* [DIRECTION]:
Up to and including the line that contains "tag(fw, 'mass of", repeat each line of the data exactly, starting from the first.
═════ SUPPLIED DATA ═════
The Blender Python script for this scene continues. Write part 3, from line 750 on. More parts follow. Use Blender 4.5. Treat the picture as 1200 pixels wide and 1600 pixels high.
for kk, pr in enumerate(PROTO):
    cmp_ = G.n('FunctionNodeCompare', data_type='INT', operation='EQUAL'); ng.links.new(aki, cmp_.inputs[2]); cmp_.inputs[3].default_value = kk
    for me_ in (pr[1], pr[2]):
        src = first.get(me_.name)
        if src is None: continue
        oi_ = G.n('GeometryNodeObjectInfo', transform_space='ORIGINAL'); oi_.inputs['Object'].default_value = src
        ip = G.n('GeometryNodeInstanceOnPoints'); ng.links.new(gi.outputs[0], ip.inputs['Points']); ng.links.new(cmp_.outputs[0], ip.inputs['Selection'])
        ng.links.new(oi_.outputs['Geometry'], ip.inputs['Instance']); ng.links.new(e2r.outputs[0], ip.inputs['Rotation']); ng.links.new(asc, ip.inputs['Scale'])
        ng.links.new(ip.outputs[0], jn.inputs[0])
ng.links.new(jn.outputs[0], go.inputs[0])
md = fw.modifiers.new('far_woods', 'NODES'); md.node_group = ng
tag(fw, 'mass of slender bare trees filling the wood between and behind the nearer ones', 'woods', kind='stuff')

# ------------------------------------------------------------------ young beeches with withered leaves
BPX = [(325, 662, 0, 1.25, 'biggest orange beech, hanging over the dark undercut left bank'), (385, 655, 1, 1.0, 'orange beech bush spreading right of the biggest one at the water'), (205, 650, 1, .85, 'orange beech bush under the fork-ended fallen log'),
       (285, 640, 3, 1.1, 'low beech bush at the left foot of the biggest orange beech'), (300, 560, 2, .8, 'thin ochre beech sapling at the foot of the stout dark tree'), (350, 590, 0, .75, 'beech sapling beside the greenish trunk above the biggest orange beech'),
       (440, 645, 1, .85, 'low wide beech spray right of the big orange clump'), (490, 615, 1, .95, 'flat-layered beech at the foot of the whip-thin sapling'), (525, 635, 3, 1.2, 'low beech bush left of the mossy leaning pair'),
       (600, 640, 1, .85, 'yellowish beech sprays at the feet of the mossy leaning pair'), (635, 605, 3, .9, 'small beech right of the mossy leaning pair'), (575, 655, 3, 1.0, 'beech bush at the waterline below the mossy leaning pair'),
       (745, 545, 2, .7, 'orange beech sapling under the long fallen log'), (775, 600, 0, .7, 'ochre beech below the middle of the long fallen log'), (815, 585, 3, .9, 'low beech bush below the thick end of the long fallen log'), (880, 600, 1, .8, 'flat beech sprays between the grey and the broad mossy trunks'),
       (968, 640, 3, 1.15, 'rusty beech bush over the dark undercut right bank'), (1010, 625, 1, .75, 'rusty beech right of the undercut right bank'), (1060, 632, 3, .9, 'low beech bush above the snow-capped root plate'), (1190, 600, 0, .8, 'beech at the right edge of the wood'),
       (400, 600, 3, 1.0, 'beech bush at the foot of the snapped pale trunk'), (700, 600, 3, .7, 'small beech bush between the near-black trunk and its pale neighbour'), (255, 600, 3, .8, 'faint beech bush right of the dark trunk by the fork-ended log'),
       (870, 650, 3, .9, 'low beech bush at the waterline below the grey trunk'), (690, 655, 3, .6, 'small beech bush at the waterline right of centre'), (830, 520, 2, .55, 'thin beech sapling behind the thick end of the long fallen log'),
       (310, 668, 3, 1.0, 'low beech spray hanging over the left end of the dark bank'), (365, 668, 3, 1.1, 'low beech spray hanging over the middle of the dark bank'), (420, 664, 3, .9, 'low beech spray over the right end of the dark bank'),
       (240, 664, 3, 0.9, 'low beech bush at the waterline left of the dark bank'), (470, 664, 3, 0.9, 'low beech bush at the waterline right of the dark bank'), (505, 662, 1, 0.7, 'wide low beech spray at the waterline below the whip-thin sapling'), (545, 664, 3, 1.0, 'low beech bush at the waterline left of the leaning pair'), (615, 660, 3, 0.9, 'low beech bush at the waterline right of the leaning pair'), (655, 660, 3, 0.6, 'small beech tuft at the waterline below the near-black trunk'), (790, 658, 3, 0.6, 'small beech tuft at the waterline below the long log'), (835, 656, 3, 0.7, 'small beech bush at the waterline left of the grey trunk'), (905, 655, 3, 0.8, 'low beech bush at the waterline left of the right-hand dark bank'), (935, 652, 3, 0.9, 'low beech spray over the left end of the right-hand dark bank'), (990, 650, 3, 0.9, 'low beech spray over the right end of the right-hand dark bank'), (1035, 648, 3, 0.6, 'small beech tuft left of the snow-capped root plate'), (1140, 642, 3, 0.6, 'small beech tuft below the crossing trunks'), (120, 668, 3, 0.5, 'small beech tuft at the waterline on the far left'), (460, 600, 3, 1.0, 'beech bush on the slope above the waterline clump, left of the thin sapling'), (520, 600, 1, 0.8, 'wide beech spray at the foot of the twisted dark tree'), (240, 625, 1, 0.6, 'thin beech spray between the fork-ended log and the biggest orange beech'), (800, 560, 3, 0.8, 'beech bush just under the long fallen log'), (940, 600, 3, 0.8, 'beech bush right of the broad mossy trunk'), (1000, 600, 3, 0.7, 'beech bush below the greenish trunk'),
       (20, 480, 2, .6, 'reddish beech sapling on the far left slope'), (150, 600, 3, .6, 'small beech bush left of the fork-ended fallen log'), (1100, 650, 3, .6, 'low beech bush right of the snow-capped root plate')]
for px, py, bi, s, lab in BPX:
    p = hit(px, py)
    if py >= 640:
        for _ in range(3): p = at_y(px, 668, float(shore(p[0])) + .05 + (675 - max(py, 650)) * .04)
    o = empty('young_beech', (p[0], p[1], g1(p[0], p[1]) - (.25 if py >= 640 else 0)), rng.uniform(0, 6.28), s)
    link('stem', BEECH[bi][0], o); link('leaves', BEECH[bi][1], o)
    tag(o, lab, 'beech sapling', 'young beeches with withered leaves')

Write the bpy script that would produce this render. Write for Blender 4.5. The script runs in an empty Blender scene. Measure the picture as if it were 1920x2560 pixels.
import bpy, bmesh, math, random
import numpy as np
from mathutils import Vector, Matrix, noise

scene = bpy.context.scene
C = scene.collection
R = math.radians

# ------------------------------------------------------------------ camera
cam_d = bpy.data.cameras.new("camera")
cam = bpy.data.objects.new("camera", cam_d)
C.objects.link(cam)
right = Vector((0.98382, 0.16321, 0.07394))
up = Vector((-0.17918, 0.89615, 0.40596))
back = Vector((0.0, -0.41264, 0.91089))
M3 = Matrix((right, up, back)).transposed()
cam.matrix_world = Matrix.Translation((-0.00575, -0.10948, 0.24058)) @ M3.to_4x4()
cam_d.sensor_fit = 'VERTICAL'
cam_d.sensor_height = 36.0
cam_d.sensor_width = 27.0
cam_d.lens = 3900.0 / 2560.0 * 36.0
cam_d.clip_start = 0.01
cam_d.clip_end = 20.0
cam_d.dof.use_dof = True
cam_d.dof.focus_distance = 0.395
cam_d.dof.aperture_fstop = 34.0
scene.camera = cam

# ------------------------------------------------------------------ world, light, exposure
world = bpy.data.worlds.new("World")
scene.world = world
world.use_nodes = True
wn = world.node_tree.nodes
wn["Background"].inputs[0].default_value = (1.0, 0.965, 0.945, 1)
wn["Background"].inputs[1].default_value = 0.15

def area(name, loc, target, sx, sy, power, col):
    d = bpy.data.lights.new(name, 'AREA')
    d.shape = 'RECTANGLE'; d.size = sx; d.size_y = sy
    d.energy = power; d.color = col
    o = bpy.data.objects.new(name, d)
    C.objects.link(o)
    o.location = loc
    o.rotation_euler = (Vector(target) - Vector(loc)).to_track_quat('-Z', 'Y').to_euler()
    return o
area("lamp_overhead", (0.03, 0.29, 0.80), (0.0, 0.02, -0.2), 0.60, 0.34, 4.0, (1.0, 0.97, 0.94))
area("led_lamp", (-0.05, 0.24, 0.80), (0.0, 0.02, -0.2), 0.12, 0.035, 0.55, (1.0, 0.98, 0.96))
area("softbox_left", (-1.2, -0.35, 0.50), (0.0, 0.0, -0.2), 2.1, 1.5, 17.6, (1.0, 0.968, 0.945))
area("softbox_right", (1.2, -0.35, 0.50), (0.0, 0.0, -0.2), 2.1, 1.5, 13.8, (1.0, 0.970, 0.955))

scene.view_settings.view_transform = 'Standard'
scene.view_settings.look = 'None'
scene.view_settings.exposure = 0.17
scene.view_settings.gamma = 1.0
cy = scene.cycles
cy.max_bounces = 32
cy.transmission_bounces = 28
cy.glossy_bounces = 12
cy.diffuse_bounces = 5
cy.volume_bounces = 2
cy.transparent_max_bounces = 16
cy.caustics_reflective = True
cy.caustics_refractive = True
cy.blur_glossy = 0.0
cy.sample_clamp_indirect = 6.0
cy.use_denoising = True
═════
* [RESPONSE]:
The Blender Python script for this scene continues. Write part 3, from line 750 on. More parts follow. Use Blender 4.5. Treat the picture as 1200 pixels wide and 1600 pixels high.
for kk, pr in enumerate(PROTO):
    cmp_ = G.n('FunctionNodeCompare', data_type='INT', operation='EQUAL'); ng.links.new(aki, cmp_.inputs[2]); cmp_.inputs[3].default_value = kk
    for me_ in (pr[1], pr[2]):
        src = first.get(me_.name)
        if src is None: continue
        oi_ = G.n('GeometryNodeObjectInfo', transform_space='ORIGINAL'); oi_.inputs['Object'].default_value = src
        ip = G.n('GeometryNodeInstanceOnPoints'); ng.links.new(gi.outputs[0], ip.inputs['Points']); ng.links.new(cmp_.outputs[0], ip.inputs['Selection'])
        ng.links.new(oi_.outputs['Geometry'], ip.inputs['Instance']); ng.links.new(e2r.outputs[0], ip.inputs['Rotation']); ng.links.new(asc, ip.inputs['Scale'])
        ng.links.new(ip.outputs[0], jn.inputs[0])
ng.links.new(jn.outputs[0], go.inputs[0])
md = fw.modifiers.new('far_woods', 'NODES'); md.node_group = ng
tag(fw, 'mass of slender bare trees filling the wood between and behind the nearer ones', 'woods', kind='stuff')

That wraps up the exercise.